Nicetown CDC: Historical designation at Wayne Junction could spur growth
The name of the company is escaping her at the moment, but Nettie Boykin can still remember the sequence of steps involved in the job she held decades ago in a Wayne Junction factory.
“We made ball bearings for airplanes. We’d package them in oil, seal them up in a can, then seal that can in plastic,” recalled Boykin, who moved to Germantown in 1962, raised her kids there after her husband passed away, paid off her house long ago and has no intention of moving out — ever.
It’s that kind of emotional and physical investment in the neighborhood that brought Boykin and several dozen others out to a meeting Monday night to discuss a possible historic district designation for the formerly industrial district near the Wayne Junction train station.
How would it help?
SEPTA is about to begin a long-awaited, $33 million renovation of the historic station and headhouse. City Planning Commission staff are hoping to add national and city historic designations to spur rehabilitation and adaptive reuse of the sprawling former factory and warehouse complexes.
Northwest Community Planner Matt Wysong and City Planner Laura M. Spina led the meeting, highlighting the neighborhood’s industrial past and how the designations can help re-imagine the buildings as mixed-use developments.
From the mid-1800s to the mid-1900s, the factories along the railroad tracks in Germantown and Nicetown took in shipments of raw materials and sent out tons of Philadelphia-made products each year. They included all types of textiles, ladies hosiery, glass X-ray plates, picture hangers, sheet metal, push pins, ball bearings, etching equipment that made newspaper illustrations possible, self-sharpening pencils and more.
“Wayne Junction was like a Silicon Valley back in the 1800s,” he said, noting sites like the New Glen Echo Mills, Moore Push-Pin, Blaisdell Paper Pencil Company, Max Levy Autograph Co., Brown Instrument Company and Arguto Oilless Bearing Company as key contributors to the city’s industrial heritage.
Attempted revival
Most are now empty and some are dilapidated, but many of the buildings have a lot going for them from thick wood floors meant to support heavy machinery to intricate facade details and distinctive architecture, Wysong said.
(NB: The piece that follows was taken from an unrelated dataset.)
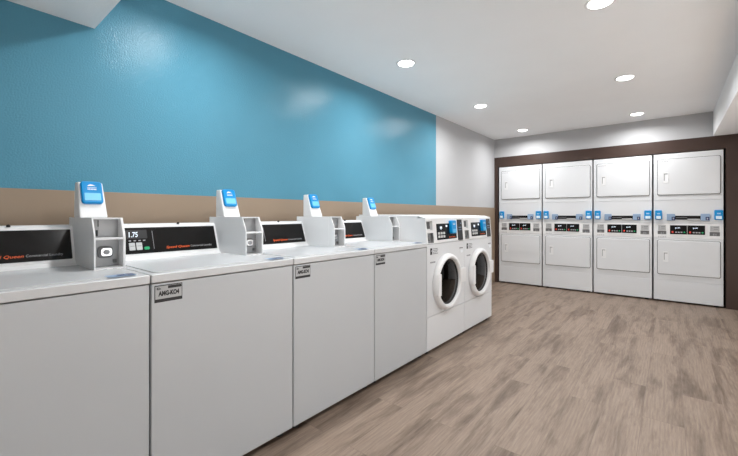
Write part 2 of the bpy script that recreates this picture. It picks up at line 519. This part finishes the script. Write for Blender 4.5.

The sites are privately owned, and many have already been “up-zoned” from industrial uses to C3 commercial designation, which allows residential-commercial projects.
“If you can combine a greater density with a tax credit, it makes it easier to renovate them,” he said. The Nicetown CDC would help market the designation to potential developers, and they’re hoping local officials will get behind the effort.
“Something like this is going to be nothing but productive for the small businesses in the area,” said Majeedah Rashid, Nicetown CDC’s executive director. New retail and office spaces could provide affordable spaces for local entrepreneurs to set up shop, she said.
The tax credits cover about 20 percent of the cost of building rehab, and the new development must be in operation for five years after receiving the credit, Wysong said.
Designation a rarity in Philadelphia
Elsewhere in the city, only the Callowhill area around North Broad Street has an Industrial Historic District designation.
Wysong said the application to the Pennsylvania State Historic Preservation Review Board last winter identified 17 structures, built in stages from the late 19th to mid-20th centuries, for potential preservation and reuse. The National Park service makes the final designation.
Also, an application went in to the city’s Historical Commission, though Wysong said they haven’t yet been notified whether it will be considered. The historic preservation group Save Our Sites (SOS) identified 19 in the Wayne Junction area, PlanPhilly’s Alan Jaffe has reported.
“The real protection happens at the local level,” Wysong said.
Wysong said the state will hold a hearing on Feb. 7 to officially review the application, and they’re hopeful the city will consider the local application, too. Having both makes property owners not only eligible for the tax credits, but creates development regulations and guidelines for building rehab.
“[The city] definitely needs to get pushed so that they process that nomination,” Spina said.